:: Dataset entries

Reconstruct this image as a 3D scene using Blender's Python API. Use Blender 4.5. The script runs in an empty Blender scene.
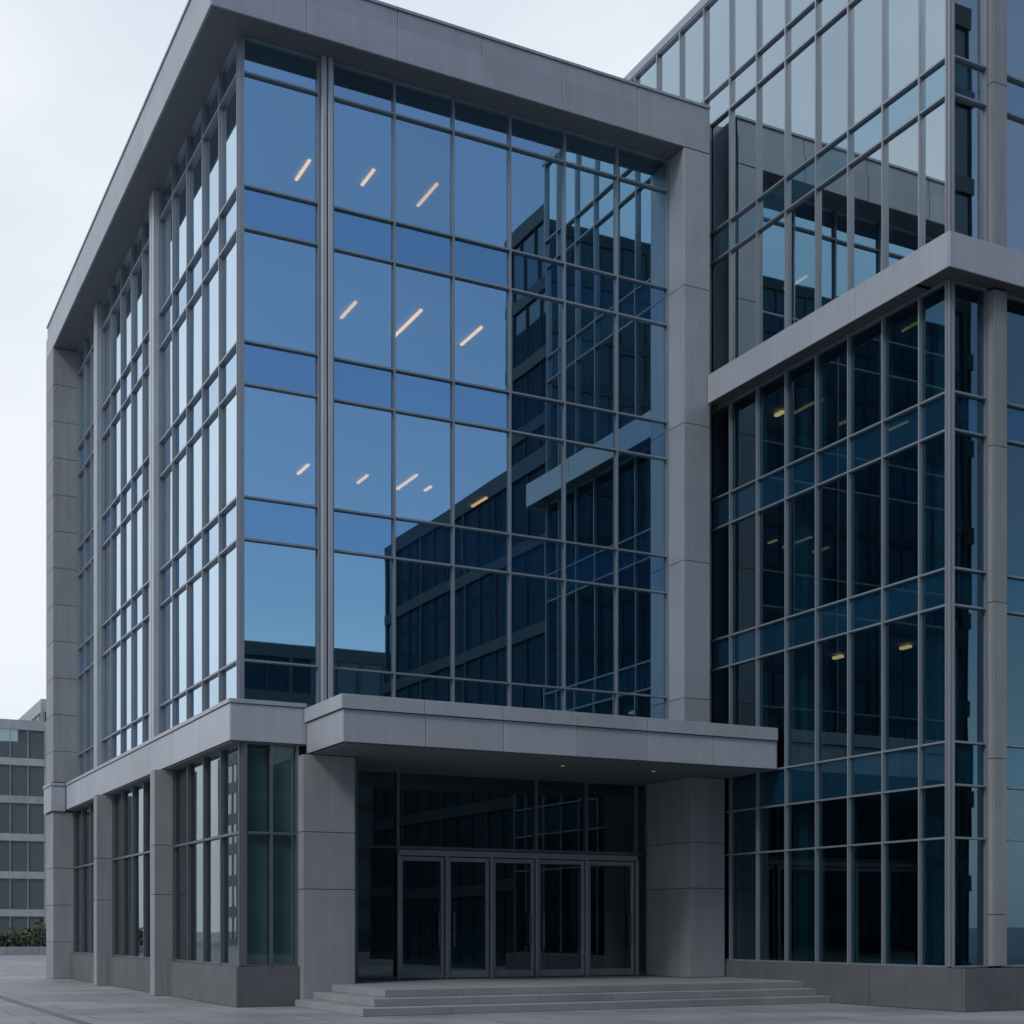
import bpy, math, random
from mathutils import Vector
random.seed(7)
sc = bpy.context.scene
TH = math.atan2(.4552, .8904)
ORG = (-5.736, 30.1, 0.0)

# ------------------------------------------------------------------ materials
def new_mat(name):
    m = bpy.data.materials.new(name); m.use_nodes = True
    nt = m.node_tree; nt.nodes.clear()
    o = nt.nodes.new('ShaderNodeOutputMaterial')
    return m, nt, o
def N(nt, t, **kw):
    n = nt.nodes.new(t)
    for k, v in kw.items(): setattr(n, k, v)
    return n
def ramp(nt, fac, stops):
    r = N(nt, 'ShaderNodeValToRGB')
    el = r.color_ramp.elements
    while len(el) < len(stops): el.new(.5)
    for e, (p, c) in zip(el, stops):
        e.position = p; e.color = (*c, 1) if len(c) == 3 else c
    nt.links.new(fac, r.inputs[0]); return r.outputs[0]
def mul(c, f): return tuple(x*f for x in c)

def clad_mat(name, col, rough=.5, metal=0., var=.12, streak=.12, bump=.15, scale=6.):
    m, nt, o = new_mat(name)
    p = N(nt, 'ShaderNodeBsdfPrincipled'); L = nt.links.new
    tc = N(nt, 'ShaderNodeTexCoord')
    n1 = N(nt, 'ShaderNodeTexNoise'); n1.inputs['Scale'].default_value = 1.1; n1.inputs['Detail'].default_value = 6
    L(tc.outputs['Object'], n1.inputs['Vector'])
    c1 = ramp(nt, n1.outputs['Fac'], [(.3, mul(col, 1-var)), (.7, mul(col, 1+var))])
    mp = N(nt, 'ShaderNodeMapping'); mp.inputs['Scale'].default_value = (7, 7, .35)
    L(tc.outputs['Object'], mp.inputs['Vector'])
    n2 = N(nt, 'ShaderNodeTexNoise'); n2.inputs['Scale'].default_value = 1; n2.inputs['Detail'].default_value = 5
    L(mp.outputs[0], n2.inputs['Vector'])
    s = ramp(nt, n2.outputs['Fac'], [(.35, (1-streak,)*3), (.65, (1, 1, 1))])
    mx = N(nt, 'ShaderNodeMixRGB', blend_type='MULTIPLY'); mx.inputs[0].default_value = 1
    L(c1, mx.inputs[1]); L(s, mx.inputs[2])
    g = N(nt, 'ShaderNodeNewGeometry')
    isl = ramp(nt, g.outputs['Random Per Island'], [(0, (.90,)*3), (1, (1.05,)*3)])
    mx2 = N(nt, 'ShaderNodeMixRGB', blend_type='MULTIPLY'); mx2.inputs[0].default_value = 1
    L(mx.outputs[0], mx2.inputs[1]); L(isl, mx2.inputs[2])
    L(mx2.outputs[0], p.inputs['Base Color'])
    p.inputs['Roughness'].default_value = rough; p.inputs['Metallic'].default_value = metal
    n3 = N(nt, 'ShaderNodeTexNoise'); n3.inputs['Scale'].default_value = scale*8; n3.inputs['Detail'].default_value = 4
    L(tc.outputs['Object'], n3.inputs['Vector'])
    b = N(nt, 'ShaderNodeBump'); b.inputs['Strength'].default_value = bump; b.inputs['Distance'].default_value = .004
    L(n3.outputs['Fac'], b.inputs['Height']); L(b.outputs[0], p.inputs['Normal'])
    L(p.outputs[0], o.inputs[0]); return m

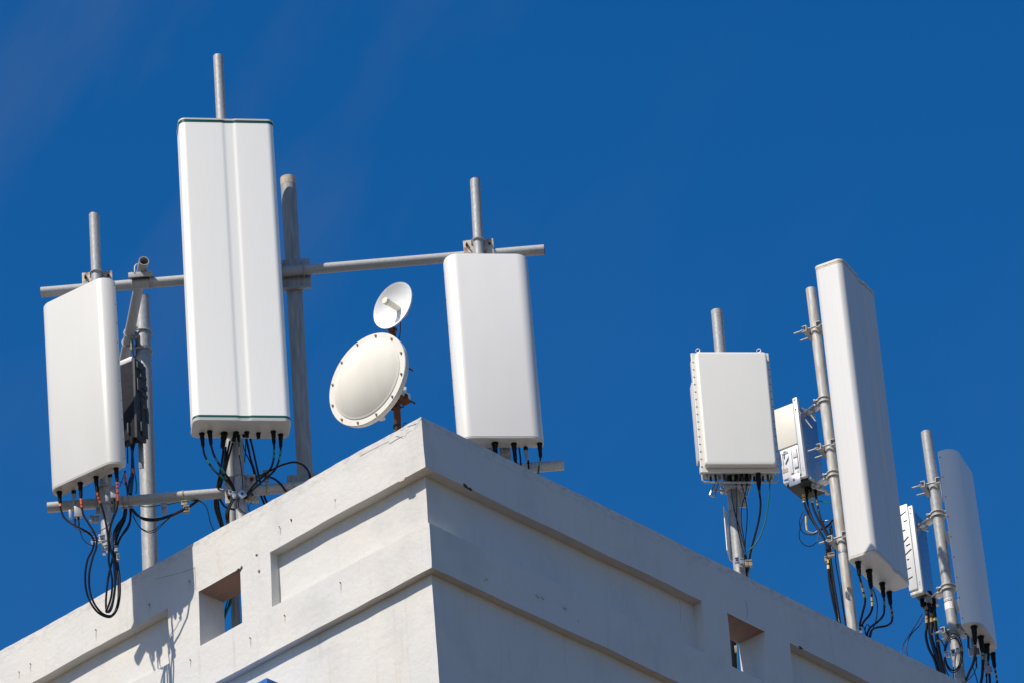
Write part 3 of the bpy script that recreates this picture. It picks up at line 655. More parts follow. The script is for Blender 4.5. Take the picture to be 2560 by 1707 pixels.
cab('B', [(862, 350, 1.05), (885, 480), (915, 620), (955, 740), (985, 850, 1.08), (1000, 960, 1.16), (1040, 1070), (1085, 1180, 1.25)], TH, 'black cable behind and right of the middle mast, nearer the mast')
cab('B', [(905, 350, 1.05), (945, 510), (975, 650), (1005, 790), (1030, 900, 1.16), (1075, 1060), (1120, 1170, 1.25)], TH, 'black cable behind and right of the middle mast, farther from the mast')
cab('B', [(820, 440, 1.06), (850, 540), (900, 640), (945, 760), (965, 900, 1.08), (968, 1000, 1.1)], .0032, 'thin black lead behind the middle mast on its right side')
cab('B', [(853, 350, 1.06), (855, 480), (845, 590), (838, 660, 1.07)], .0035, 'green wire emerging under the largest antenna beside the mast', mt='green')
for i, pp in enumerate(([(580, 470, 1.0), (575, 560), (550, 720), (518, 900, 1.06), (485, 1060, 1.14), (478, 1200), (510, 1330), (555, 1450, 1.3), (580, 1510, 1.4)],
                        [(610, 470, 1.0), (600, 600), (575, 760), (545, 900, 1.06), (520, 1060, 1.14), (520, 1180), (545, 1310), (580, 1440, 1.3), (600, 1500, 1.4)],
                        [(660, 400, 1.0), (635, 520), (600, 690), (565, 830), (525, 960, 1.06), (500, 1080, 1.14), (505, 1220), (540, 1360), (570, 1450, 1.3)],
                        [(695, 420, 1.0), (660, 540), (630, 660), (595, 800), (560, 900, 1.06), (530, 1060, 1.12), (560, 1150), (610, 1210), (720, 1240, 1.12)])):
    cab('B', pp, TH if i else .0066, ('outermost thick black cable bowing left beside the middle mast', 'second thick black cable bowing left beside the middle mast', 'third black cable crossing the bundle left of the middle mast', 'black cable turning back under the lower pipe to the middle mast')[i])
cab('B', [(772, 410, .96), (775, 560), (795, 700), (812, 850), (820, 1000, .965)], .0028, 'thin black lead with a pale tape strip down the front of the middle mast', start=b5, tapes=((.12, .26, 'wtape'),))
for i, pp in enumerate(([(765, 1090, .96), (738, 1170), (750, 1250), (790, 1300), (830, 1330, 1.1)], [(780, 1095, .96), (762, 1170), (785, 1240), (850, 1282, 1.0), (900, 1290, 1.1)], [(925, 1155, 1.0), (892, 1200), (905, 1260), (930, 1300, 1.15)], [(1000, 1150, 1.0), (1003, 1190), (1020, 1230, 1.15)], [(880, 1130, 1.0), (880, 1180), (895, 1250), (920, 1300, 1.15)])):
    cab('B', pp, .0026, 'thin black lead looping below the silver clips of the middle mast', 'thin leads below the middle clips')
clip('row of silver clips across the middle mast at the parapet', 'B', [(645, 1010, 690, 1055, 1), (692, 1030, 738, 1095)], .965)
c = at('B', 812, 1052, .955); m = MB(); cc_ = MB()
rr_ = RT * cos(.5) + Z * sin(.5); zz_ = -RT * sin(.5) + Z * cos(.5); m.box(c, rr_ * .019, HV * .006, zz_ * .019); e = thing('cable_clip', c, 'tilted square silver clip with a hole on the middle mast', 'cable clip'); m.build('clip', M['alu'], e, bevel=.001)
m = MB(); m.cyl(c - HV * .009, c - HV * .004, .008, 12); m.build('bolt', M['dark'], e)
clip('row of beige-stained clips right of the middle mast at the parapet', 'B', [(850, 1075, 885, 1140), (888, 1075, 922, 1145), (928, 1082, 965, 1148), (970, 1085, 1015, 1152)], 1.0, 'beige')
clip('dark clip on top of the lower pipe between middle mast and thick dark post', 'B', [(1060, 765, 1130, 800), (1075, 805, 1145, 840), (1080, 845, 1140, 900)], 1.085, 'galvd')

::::

#### The request:
Reproduce the records above from their first line to the line bearing "def mul(c, f): return tuple(x*f for x in c)", both ends included, leaving every picture out.

#### Complete response:
Reconstruct this image as a 3D scene using Blender's Python API. Use Blender 4.5. The script runs in an empty Blender scene.
import bpy, math, random
from mathutils import Vector
random.seed(7)
sc = bpy.context.scene
TH = math.atan2(.4552, .8904)
ORG = (-5.736, 30.1, 0.0)

# ------------------------------------------------------------------ materials
def new_mat(name):
    m = bpy.data.materials.new(name); m.use_nodes = True
    nt = m.node_tree; nt.nodes.clear()
    o = nt.nodes.new('ShaderNodeOutputMaterial')
    return m, nt, o
def N(nt, t, **kw):
    n = nt.nodes.new(t)
    for k, v in kw.items(): setattr(n, k, v)
    return n
def ramp(nt, fac, stops):
    r = N(nt, 'ShaderNodeValToRGB')
    el = r.color_ramp.elements
    while len(el) < len(stops): el.new(.5)
    for e, (p, c) in zip(el, stops):
        e.position = p; e.color = (*c, 1) if len(c) == 3 else c
    nt.links.new(fac, r.inputs[0]); return r.outputs[0]
def mul(c, f): return tuple(x*f for x in c)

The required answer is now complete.